Union with Christ: Two Views - Introduction

You know, I'm bad at this blogging thing. I don't write regularly and I definitely haven't been keeping to the promises I've made. I hope you can forgive me. Because even though there's a dam along the river, it still flows.

Introduction

This blog series, which I'm calling "Union with Christ: Two Views", is going to be based on a paper I wrote, titled, Two Views on Mystical Union: An overview and comparison between Perfected (or Perfecting) Unity and Distinctive Unity. Though that paper's title seems very complex (and contrived), these blogposts will hopefully be less so. I would really like everyone to be able to understand this topic, so my writing style will be less formal than in my paper - just as it should be! And I say should be because theology and academia should be easily accessible to seekers of all levels of education - not just those with a college level or even postgraduate level of education.

"Union with Christ: Two Views" will be on John Wesley, Eastern Orthodox's Theosis, and Jonathan Edwards. Most people will recognize John Wesley - one of the founders of the Methodist movement, which also spawned the holiness movement later on, and possibly Jonathan Edwards - a revivalist who preached during The First Great Awakening - due to having to read his Sinners in the Hands of an Angry God sermon in an English or History class. Though many people have heard of Eastern Orthodox, mainly in the form of Greek or Russian Orthodox, not many people have heard of the doctrine of Theosis. So, then why have I clumped an English Arminian, an American Calvinist, and some "magical" Eastern doctrine all together? Because I think that they have more in common, maybe even the most important doctrine other than the Trinity, than many people realize.

John Wesley and Christian Perfection


John Wesley, 1703-1791


To start off, our first blogpost will be about John Wesley and his idea of Christian perfection. I start here because most Americans will have heard of him or at least the Methodist church or The Wesleyan Church.

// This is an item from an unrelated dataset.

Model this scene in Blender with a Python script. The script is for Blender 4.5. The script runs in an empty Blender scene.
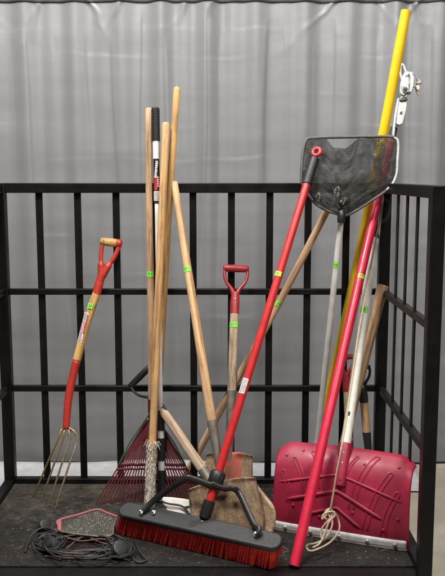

John Wesley was an English man during the 1700s who traveled to America to be a priest in Georgia. He met a group of pilgrims, called the "Moravians", on his journey who kept still and sung hymns through terrible storms. This caught his attention, so he decided to research their practices and beliefs.1

He didn't stay much longer in America due to some conflicts, thus returning to England. On returning to England, he met George Whitefield who persuaded him to preach to the people not allowed in the church.  While he was becoming a prominent preacher to those in the poorer parts of the country, he was developing his doctrine of Christian Perfection.

Christian Perfection is largely misunderstood by people, in the sense they think it's the Christian themselves who initiate and continue the process of perfecting. However, John Wesley himself realized that perfection was only brought forth by God himself. It's not an effort made by man to become perfect, but a gift of grace by God so that man may be perfect.

For those who understand this, it doesn't seem to be a mystical (we'll define this in the first post) idea. They think it doesn't  portray the idea of "union with Christ" in a transformational sense, i.e. becoming Christ in his likeness. However, I'll argue that it does and that Christian Perfection, or at least the goal of Christian Perfection, is union with God through Christ. As Mr. Wesley says in his tract, A Plain Account of Christian Perfection, "One happiness shall ye propose to your souls, even an union with Him that made them, the having ‘fellowship with the Father and the Son,’ the being ‘joined to the Lord in one spirit" (emphasis mine).2

The first post will have a brief overview of the second post (like above), the second will have a brief overview of the third post, etc. until this series is over. Once this series is over, I do still plan on writing on this idea of "Union with God", so I might create another series dealing with that topic.

I hope to God I'll actually write this stuff. Lord, help me.

Works Used

  1. "John Wesley Biography  ." Biography Online. N.p., 3 Aug. 2014. Web. 14 May 2017. <http://www.biographyonline.net/spiritual/john-wesley.html>.
  2.  Wesley, John. A PLAIN ACCOUNT OF CHRISTIAN PERFECTION: AS BELIEVED AND TAUGHT BY THE REVEREND MR. JOHN WESLEY, FROM THE YEAR 1725, TO THE YEAR 1777. Vol. 11. Grand Rapids, MI: Christian Classics Ethereal Library, n.d. The Works of John Wesley. PDF.